Picture 3.  Soil temperature as a function of depth  based on the number 
of Freezing Degree Days.

with frost 30" below ground, the foundation will need some insulation.  There is no doubt about it.  R-8 may be enough with the earth bermed walls.  I have most of my plans on paper but still have to choose between several designs that would work.  Each has a combination of aesthetics, functionality and ease of construction associated with it.  Ideally it would be best if it was easily constructed so I could do most of the work without needing too much help. This is a major driving factor here.  Making headway is much easier when you can be self sufficient.   Each design has been modelled in HOT2000 and is showing anywhere from 700 to 1000 kWh to heat during the winter in order to maintain 5 C.   It is less than 500 kWh if I just want to keep it above freezing.  All of this being said, the foundation for each design is the same...onwards and upwards!

Placing a greenhouse on top of the ground is like changing the climate above the ground where it sits which affects the average yearly ground temperature at the greenhouse location.  I seem to recall reading somewhere that the length of the growing season in an uninsulated greenhouse is similar to the length of the outdoor growing season in 1 climate zone south.  So for us, the length of our growing season (Climate Zone 6a) in a greenhouse would be about the same as the length of the outdoor growing season in (Climate Zone 5).   The effect is a combination of things.  First,  the temperature of the greenhouse will typically be greater than outside, and secondly, some of the heat collected by the greenhouse conducts into the ground inside the greenhouse providing thermal mass that resists freezing.   Below grade, Wing insulation will extend out from the structure about 8' all the way around at R-8.  The thermal resistance of the ground is highly variable and dependent on its many individual components.  An estimate of 0.25 is a fairly conservative.  So R-8 insulation will be equivalent to about 2.6' of earth.   Once the earth is bermed on the north side, the bottom of the greenhouse will be effectively at about 8'.  The south side will effectively be at about 4'-5' deep so the thermal mass below the greenhouse is definitely protected from the winter frost and will provide a hugh thermal mass for cruising through the winter months.  As a protective measure, a vapor barrier attached around the foundation will run out to the perimeter drain like an umbrella which will divert water from stripping heat away from the thermal mass.

Storing heat for use at a later time is not easy.  Heat moves.  It always travels from hot to cold.  but this can be used to our advantage.  The greenhouse is really just a large solar collector.  Most people who own greenhouse know that it can get so hot that plants will die so the heat must be vented.
Our greenhouse will also have vents when needed but I want to increase the sphere of influence of the underground thermal bubble by charging the ground with a climate battery.  A climate battery is really just a system of ducts below ground.  You use a fan to push hot air from the peak of the greenhouse underground.  The air looses heat to the ground and cools before it exits back into the greenhouse.  My plan is to insulate the ground partially above the battery so that the heat conducts mainly downwards into the cool earth rather than back into the greenhouse.  As the greenhouse begins to cool in the winter, it becomes a heat sink and heat from the ground will move towards it and keep it from freezing inside.  This idea is not new and has many names:  Climate Battery, GAHT, SHCS, etc.  These are a little different than what people call annualized geo-solar.  Once the system is up and running it will behave like a combination of a climate battery and an annualized geo-solar system.

Site work was a gruelling task.  I spent my spare time in april clearing trees, windfall, stumps, twigs, brush and chipping all the piles of debris  (Picture 4 shows the cleared lot).  Luckily I have several cubic meters of wood chips that I can use for composting later.
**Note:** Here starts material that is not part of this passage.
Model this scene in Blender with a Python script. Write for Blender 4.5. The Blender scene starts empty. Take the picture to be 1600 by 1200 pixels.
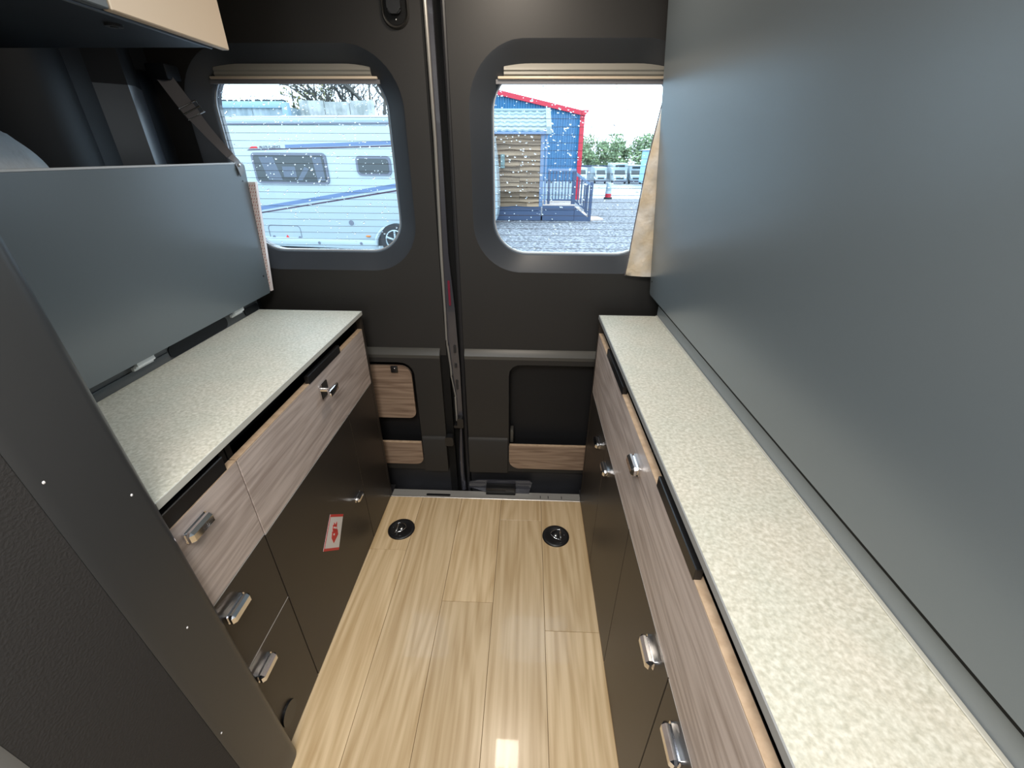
import bpy, bmesh, math, random
from mathutils import Vector, Matrix
from math import pi, sin, cos, radians
random.seed(7)
S = bpy.context.scene
COL = S.collection

# ---------------------------------------------------------------- camera, sky, lamps, exposure
cam_d = bpy.data.cameras.new('camera'); cam = bpy.data.objects.new('camera', cam_d); COL.objects.link(cam)
cam_d.sensor_width = 36.0; cam_d.lens = 36.0 * 663.172 / 1600.0; cam_d.clip_start = 0.02; cam_d.clip_end = 500
PITCH, ROLL, YAW = 0.497, -0.0057, 0.034
rot = Matrix.Rotation(YAW, 3, 'Z') @ Matrix.Rotation(-PITCH, 3, 'X') @ Matrix.Rotation(ROLL, 3, 'Y') @ Matrix.Rotation(pi / 2, 3, 'X')
cam.matrix_world = Matrix.Translation((0, 0, 1.3621)) @ rot.to_4x4()
S.camera = cam
S.view_settings.view_transform = 'Standard'; S.view_settings.look = 'None'
S.view_settings.gamma = 1.0; S.view_settings.use_curve_mapping = False
S.view_settings.exposure = 0.0
S.cycles.use_denoising = True
S.cycles.max_bounces = 10; S.cycles.diffuse_bounces = 5; S.cycles.transparent_max_bounces = 16
S.cycles.caustics_reflective = False; S.cycles.caustics_refractive = False

w = bpy.data.worlds.new('overcast_sky'); S.world = w; w.use_nodes = True
nt = w.node_tree; nt.nodes.clear()
wo = nt.nodes.new('ShaderNodeOutputWorld'); bg = nt.nodes.new('ShaderNodeBackground')
tc = nt.nodes.new('ShaderNodeTexCoord'); nz = nt.nodes.new('ShaderNodeTexNoise'); nz.inputs['Scale'].default_value = 1.6
rp = nt.nodes.new('ShaderNodeValToRGB')
rp.color_ramp.elements[0].color = (0.86, 0.93, 1.0, 1); rp.color_ramp.elements[1].color = (1, 1, 1, 1)
nt.links.new(tc.outputs['Generated'], nz.inputs['Vector']); nt.links.new(nz.outputs['Fac'], rp.inputs['Fac'])
nt.links.new(rp.outputs['Color'], bg.inputs['Color']); bg.inputs['Strength'].default_value = 4.6
nt.links.new(bg.outputs[0], wo.inputs[0])

def area(name, loc, rot, sx, sy, power, color, portal=False, spread=pi):
    d = bpy.data.lights.new(name, 'AREA'); d.shape = 'RECTANGLE'; d.size = sx; d.size_y = sy
    d.energy = power; d.color = color; d.spread = spread
    if portal: d.cycles.is_portal = True
    o = bpy.data.objects.new(name, d); COL.objects.link(o); o.location = loc; o.rotation_euler = rot
    return o
area('ceiling_lamp_rear', (-0.06, 1.22, 1.905), (0, 0, 0), 0.14, 0.14, 5.8, (1.0, 0.88, 0.74))
area('added_lamp_front', (-0.17, -0.25, 1.905), (0, 0, 0), 0.60, 0.60, 30.0, (1.0, 0.96, 0.90))  # unseen front lamp, added to make the interior bright enough
area('rear_window_portal_left', (-0.70, 1.585, 1.30), (radians(-90), 0, 0), 0.62, 0.62, 1, (1, 1, 1), True)
area('rear_window_portal_right', (0.15, 1.585, 1.30), (radians(-90), 0, 0), 0.62, 0.62, 1, (1, 1, 1), True)
area('windscreen_portal', (-0.17, -3.18, 1.35), (radians(90), 0, 0), 1.5, 0.9, 1, (1, 1, 1), True)
area('added_side_door_portal', (0.80, -1.18, 0.85), (0, radians(90), 0), 1.85, 1.1, 1, (1, 1, 1), True)  # open side door is unseen, added to brighten the left side
area('added_roof_light_portal', (-0.34, 0.62, 1.965), (0, 0, 0), 0.66, 0.50, 1, (1, 1, 1), True)  # portal for the unseen roof light, added for more daylight

# ---------------------------------------------------------------- materials
def mat(name, col=(0.5, 0.5, 0.5), rough=0.5, metal=0.0, spec=0.5, noise=None, bump=None, coat=0.0):
    m = bpy.data.materials.new(name); m.use_nodes = True; t = m.node_tree; b = t.nodes['Principled BSDF']
    b.inputs['Base Color'].default_value = (*col, 1); b.inputs['Roughness'].default_value = rough
    b.inputs['Metallic'].default_value = metal; b.inputs['Specular IOR Level'].default_value = spec
    b.inputs['Coat Weight'].default_value = coat
    if noise or bump:
        c = t.nodes.new('ShaderNodeTexCoord')
    if noise:   # (scale, colour a, colour b, lo, hi)
        n = t.nodes.new('ShaderNodeTexNoise'); n.inputs['Scale'].default_value = noise[0]; n.inputs['Detail'].default_value = 4
        r = t.nodes.new('ShaderNodeValToRGB'); e = r.color_ramp.elements
        e[0].position = noise[3]; e[1].position = noise[4]; e[0].color = (*noise[1], 1); e[1].color = (*noise[2], 1)
        t.links.new(c.outputs['Object'], n.inputs['Vector']); t.links.new(n.outputs['Fac'], r.inputs['Fac'])
        t.links.new(r.outputs['Color'], b.inputs['Base Color'])
    if bump:    # (scale, strength, distance)
        n2 = t.nodes.new('ShaderNodeTexNoise'); n2.inputs['Scale'].default_value = bump[0]; n2.inputs['Detail'].default_value = 3
        bp = t.nodes.new('ShaderNodeBump'); bp.inputs['Strength'].default_value = bump[1]; bp.inputs['Distance'].default_value = bump[2]
        t.links.new(c.outputs['Object'], n2.inputs['Vector']); t.links.new(n2.outputs['Fac'], bp.inputs['Height'])
        t.links.new(bp.outputs['Normal'], b.inputs['Normal'])
    return m

def wood(name, c1, c2, axis=1, rough=0.45, vary=0.12, wide=9.0, fine=90.0, arcs=8.0, dark=0.8, coat=0.0):
    """grain running along one axis (0 x, 1 y, 2 z); every object gets its own shift and tone"""
    m = bpy.data.materials.new(name); m.use_nodes = True; t = m.node_tree; N = t.nodes; L = t.links
    b = N['Principled BSDF']; b.inputs['Roughness'].default_value = rough; b.inputs['Coat Weight'].default_value = coat
    c = N.new('ShaderNodeTexCoord'); oi = N.new('ShaderNodeObjectInfo')
    add = N.new('ShaderNodeVectorMath'); add.operation = 'ADD'
    sc = N.new('ShaderNodeMath'); sc.operation = 'MULTIPLY'; sc.inputs[1].default_value = 37.0
    L.new(oi.outputs['Random'], sc.inputs[0]); L.new(c.outputs['Object'], add.inputs[0]); L.new(sc.outputs[0], add.inputs[1])
    def mapped(s, along):
        mp = N.new('ShaderNodeMapping'); v = [s, s, s]; v[axis] = along; mp.inputs['Scale'].default_value = v
        L.new(add.outputs[0], mp.inputs['Vector']); return mp
    n1 = N.new('ShaderNodeTexNoise'); n1.inputs['Scale'].default_value = 1.0; n1.inputs['Detail'].default_value = 1.5
    L.new(mapped(wide, wide * 0.11).outputs[0], n1.inputs['Vector'])
    mul = N.new('ShaderNodeMath'); mul.operation = 'MULTIPLY'; mul.inputs[1].default_value = arcs
    pp = N.new('ShaderNodeMath'); pp.operation = 'PINGPONG'; pp.inputs[1].default_value = 0.5
    L.new(n1.outputs['Fac'], mul.inputs[0]); L.new(mul.outputs[0], pp.inputs[0])
    n2 = N.new('ShaderNodeTexNoise'); n2.inputs['Scale'].default_value = 1.0; n2.inputs['Detail'].default_value = 4
    L.new(mapped(fine, fine * 0.035).outputs[0], n2.inputs['Vector'])
    mx = N.new('ShaderNodeMath'); mx.operation = 'MULTIPLY_ADD'; mx.inputs[1].default_value = 0.55
    L.new(pp.outputs[0], mx.inputs[0]); L.new(n2.outputs['Fac'], mx.inputs[2])
    r = N.new('ShaderNodeValToRGB'); e = r.color_ramp.elements
    e[0].position = 0.38; e[1].position = 0.82; e[0].color = (*c2, 1); e[1].color = (*c1, 1)
    L.new(mx.outputs[0], r.inputs['Fac'])
    hs = N.new('ShaderNodeHueSaturation'); mr = N.new('ShaderNodeMapRange')
    mr.inputs['To Min'].default_value = 1 - vary; mr.inputs['To Max'].default_value = 1 + vary
    L.new(oi.outputs['Random'], mr.inputs['Value']); L.new(mr.outputs[0], hs.inputs['Value'])
    L.new(r.outputs['Color'], hs.inputs['Color']); L.new(hs.outputs['Color'], b.inputs['Base Color'])
    bp = N.new('ShaderNodeBump'); bp.inputs['Strength'].default_value = 0.12; bp.inputs['Distance'].default_value = 0.001
    L.new(n2.outputs['Fac'], bp.inputs['Height']); L.new(bp.outputs['Normal'], b.inputs['Normal'])
    return m

def worktop_mat():
    m = bpy.data.materials.new('speckled_laminate'); m.use_nodes = True; t = m.node_tree; N = t.nodes; L = t.links
    b = N['Principled BSDF']; b.inputs['Roughness'].default_value = 0.48
    c = N.new('ShaderNodeTexCoord')
    n1 = N.new('ShaderNodeTexNoise'); n1.inputs['Scale'].default_value = 150; n1.inputs['Detail'].default_value = 4
    n2 = N.new('ShaderNodeTexNoise'); n2.inputs['Scale'].default_value = 190; n2.inputs['Detail'].default_value = 2
    n3 = N.new('ShaderNodeTexNoise'); n3.inputs['Scale'].default_value = 9; n3.inputs['Detail'].default_value = 3
    for n in (n1, n2, n3): L.new(c.outputs['Object'], n.inputs['Vector'])
    a = N.new('ShaderNodeValToRGB'); e = a.color_ramp.elements
    e[0].position = 0.36; e[0].color = (0.50, 0.485, 0.42, 1); e[1].position = 0.66; e[1].color = (0.66, 0.64, 0.575, 1)
    e2 = a.color_ramp.elements.new(0.47); e2.color = (0.565, 0.545, 0.475, 1)
    L.new(n1.outputs['Fac'], a.inputs['Fac'])
    a2 = N.new('ShaderNodeValToRGB'); e = a2.color_ramp.elements
    e[0].position = 0.35; e[0].color = (0.86, 0.85, 0.82, 1); e[1].position = 0.6; e[1].color = (1, 1, 1, 1); L.new(n2.outputs['Fac'], a2.inputs['Fac'])
    a3 = N.new('ShaderNodeValToRGB'); e = a3.color_ramp.elements
    e[0].position = 0.35; e[0].color = (0.93, 0.95, 0.93, 1); e[1].position = 0.65; e[1].color = (1, 0.985, 0.96, 1); L.new(n3.outputs['Fac'], a3.inputs['Fac'])
    x1 = N.new('ShaderNodeMix'); x1.data_type = 'RGBA'; x1.blend_type = 'MULTIPLY'; x1.inputs[0].default_value = 1
    x2 = N.new('ShaderNodeMix'); x2.data_type = 'RGBA'; x2.blend_type = 'MULTIPLY'; x2.inputs[0].default_value = 1
    L.new(a.outputs[0], x1.inputs[6]); L.new(a2.outputs[0], x1.inputs[7]); L.new(x1.outputs[2], x2.inputs[6]); L.new(a3.outputs[0], x2.inputs[7])
    L.new(x2.outputs[2], b.inputs['Base Color'])
    return m

def glass_mat(name, tint):
    m = bpy.data.materials.new(name); m.use_nodes = True; t = m.node_tree; t.nodes.clear()
    o = t.nodes.new('ShaderNodeOutputMaterial'); mx = t.nodes.new('ShaderNodeMixShader')
    tr = t.nodes.new('ShaderNodeBsdfTransparent'); tr.inputs[0].default_value = (*tint, 1)
    gl = t.nodes.new('ShaderNodeBsdfGlossy'); gl.inputs['Roughness'].default_value = 0.02
    fr = t.nodes.new('ShaderNodeFresnel'); fr.inputs[0].default_value = 1.3
    t.links.new(fr.outputs[0], mx.inputs[0]); t.links.new(tr.outputs[0], mx.inputs[1]); t.links.new(gl.outputs[0], mx.inputs[2])
    t.links.new(mx.outputs[0], o.inputs[0]); return m

def drop_mat():
    m = bpy.data.materials.new('water_drop'); m.use_nodes = True; t = m.node_tree; t.nodes.clear()
    o = t.nodes.new('ShaderNodeOutputMaterial'); g = t.nodes.new('ShaderNodeBsdfGlass'); g.inputs['IOR'].default_value = 1.33
    g.inputs['Roughness'].default_value = 0.0; t.links.new(g.outputs[0], o.inputs[0]); return m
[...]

So the hard work paid off with a clear site and lots of chips.  I hired Wade's excavating and Septic Services to take the grubbing away and prepare the site.  Once the site was ready (Picture 5), I marked out the foundation, perimeter drain, and the location of the climate battery.  It took about a day to install all the components (Picture 6,7).  Another day to tamp the area for the concrete footing.  Ready for footings!



Picture 4.  Greenhouse location cleared.


Picture 5.  Excavation completed.


Picture 6.  SHCS installed and being backfilled.



Picture 7.  From this angle you can see all the crushed stone surrounding the perimeter of the greenhouse.  The perimeter drain is deeper than the SHCS.  I don't expect to see issues with water but a perimeter drain is necessary regardless.